The rhetoric that ‘they’ are out to get ‘us’, to turn our green and pleasant land into a client state of some larger empire can and is easily expropriated by extremists with an axe to grind and a desire for power without responsibility. There is a tragic irony that the concerns of the likes of Darren Osborne and the people they have been brainwashed into thinking are ‘other’ and therefore dangerous, lack of jobs and housing a gnawing feeling that they have no control over how and how fast the world around them is changing, are marked by their similarity.

The finger of blame must also point to what might be called the ‘metropolitan elite’, be they nominally on the left or right politically. They are profoundly uncomfortable with anyone from outside the, metaphorically, gated community they inhabit.

If they think about right wing extremists at all, they do so in terms of shaven headed stereotypes with tattooed knuckles and single figure reading ages. People like that might talk about fighting in the streets, but they lack the organizational ability to take action.
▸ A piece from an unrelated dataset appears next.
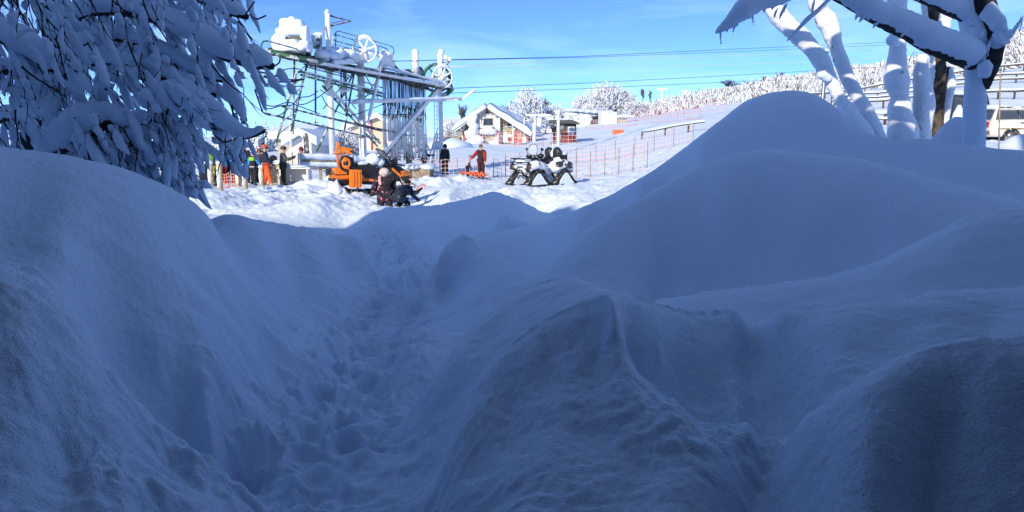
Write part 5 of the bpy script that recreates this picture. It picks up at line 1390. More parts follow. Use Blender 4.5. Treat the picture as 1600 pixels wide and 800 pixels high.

It is a viewpoint similar in its complacency to that their great grandparents might have held regarding whether or not those funny little Japanese soldiers could capture Singapore; we all know how that ended.

The truth is that it is astonishingly easy to be an effective terrorist. All you really need is a van, some simplistic ideas about who is to blame for your misfortunes and a feeling that nothing you can do will ever put them right.

The one positive that can be drawn from the attacks in Manchester, London and elsewhere is that when the worst happened it brought out the best in ordinary Britons. Presented with a need to help others people filled whole warehouses with food and clothing donated for fire victims in a matter of hours, taxi drivers switched off their meters to take frightened teenagers home when a concert ended in bloodshed.

That sends a powerful message to the people, whatever cause they pretend to do so in the name of, who want to attain power by fostering division. As the late Jo Cox, herself a victim of extremism put it there is more that unites us than keeps us apart.

Whatever horrors we face, and there are likely to be more on the way however much money we spend on security, if we want to be safe we have to understand there is no ‘them and us’; there’s just us.